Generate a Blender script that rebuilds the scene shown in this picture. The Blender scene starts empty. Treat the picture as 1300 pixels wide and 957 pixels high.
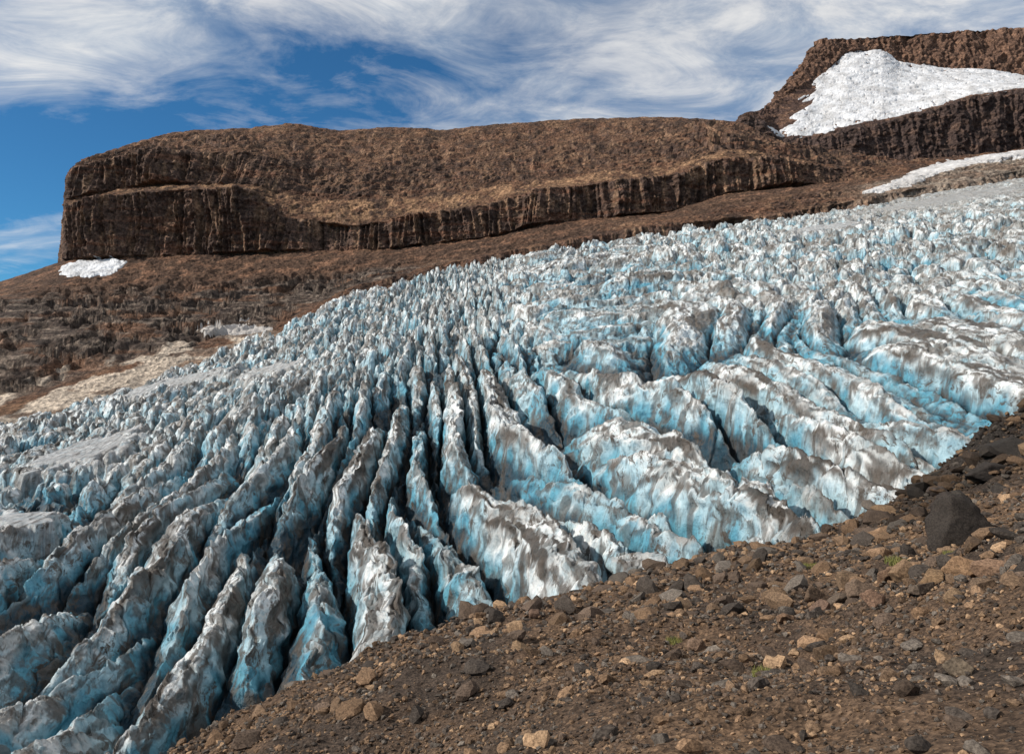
import bpy, math, numpy as np
rng = np.random.default_rng(7)
sc = bpy.context.scene
sc.view_settings.view_transform = 'Standard'
sc.view_settings.look = 'None'
sc.view_settings.exposure = 0

# ------------------------------------------------------------------ noise
TAB = rng.random((8, 65536)).astype(np.float32)
def hidx(ix, iy, seed):
    return ((ix * 73856093) ^ (iy * 19349663) ^ (seed * 83492791)) & 65535
def hidx3(ix, iy, iz, seed):
    return ((ix * 73856093) ^ (iy * 19349663) ^ (iz * 49979687) ^ (seed * 83492791)) & 65535
ANG = rng.random(65536) * 2 * np.pi
GX = np.cos(ANG).astype(np.float32); GY = np.sin(ANG).astype(np.float32)
def perlin(x, y, seed=0):
    ix = np.floor(x).astype(np.int64); iy = np.floor(y).astype(np.int64)
    fx = (x - ix); fy = (y - iy)
    sx = fx*fx*fx*(fx*(fx*6-15)+10); sy = fy*fy*fy*(fy*(fy*6-15)+10)
    def g(dx, dy):
        h = hidx(ix+dx, iy+dy, seed)
        return GX[h]*(fx-dx) + GY[h]*(fy-dy)
    a = g(0,0); b = g(1,0); c = g(0,1); d = g(1,1)
    return 1.5*((a+(b-a)*sx) + ((c+(d-c)*sx)-(a+(b-a)*sx))*sy)
def vnoise3(x, y, z, seed=0):
    ix = np.floor(x).astype(np.int64); iy = np.floor(y).astype(np.int64); iz = np.floor(z).astype(np.int64)
    fx = x-ix; fy = y-iy; fz = z-iz
    fx = fx*fx*(3-2*fx); fy = fy*fy*(3-2*fy); fz = fz*fz*(3-2*fz)
    T = TAB[3]
    def g(a,b,c): return T[hidx3(ix+a, iy+b, iz+c, seed)]
    x00 = g(0,0,0)*(1-fx)+g(1,0,0)*fx; x10 = g(0,1,0)*(1-fx)+g(1,1,0)*fx
    x01 = g(0,0,1)*(1-fx)+g(1,0,1)*fx; x11 = g(0,1,1)*(1-fx)+g(1,1,1)*fx
    return 2*((x00*(1-fy)+x10*fy)*(1-fz) + (x01*(1-fy)+x11*fy)*fz) - 1
def fbm(x, y, o=4, seed=0, gain=.5):
    r = 0; a = 1; t = 0
    for k in range(o):
        r = r + a*perlin(x*2.03**k, y*2.03**k, seed+k*11); t += a; a *= gain
    return r
def fbm3(x, y, z, o=4, seed=0, gain=.5):
    r = 0; a = 1
    for k in range(o):
        r = r + a*vnoise3(x*2.03**k, y*2.03**k, z*2.03**k, seed+k*11); a *= gain
    return r
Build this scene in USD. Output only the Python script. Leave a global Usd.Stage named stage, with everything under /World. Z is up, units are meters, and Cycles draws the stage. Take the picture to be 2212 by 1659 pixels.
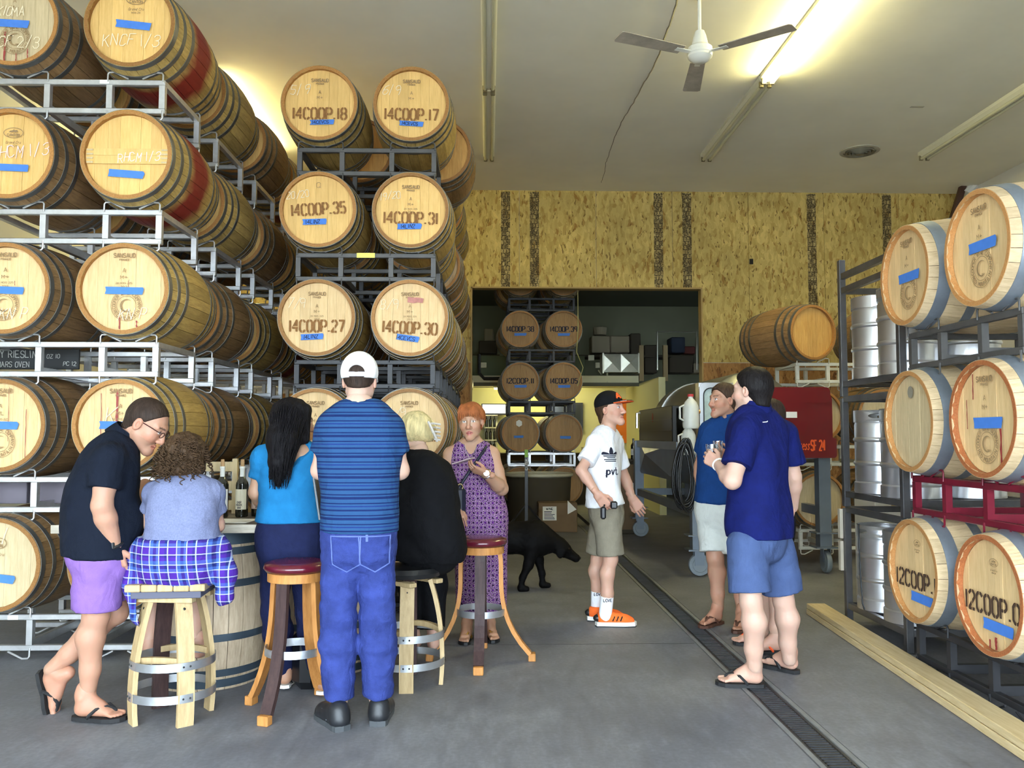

------------------------------------------------

**Job:** Copy nothing past the line containing "sc.view_settings.exposure = 0": reproduce every line from the start of the records up to it, skipping pictures.

**Finished exercise:**
Generate a Blender script that rebuilds the scene shown in this picture. The Blender scene starts empty. Treat the picture as 1300 pixels wide and 957 pixels high.
import bpy, math, numpy as np
rng = np.random.default_rng(7)
sc = bpy.context.scene
sc.view_settings.view_transform = 'Standard'
sc.view_settings.look = 'None'
sc.view_settings.exposure = 0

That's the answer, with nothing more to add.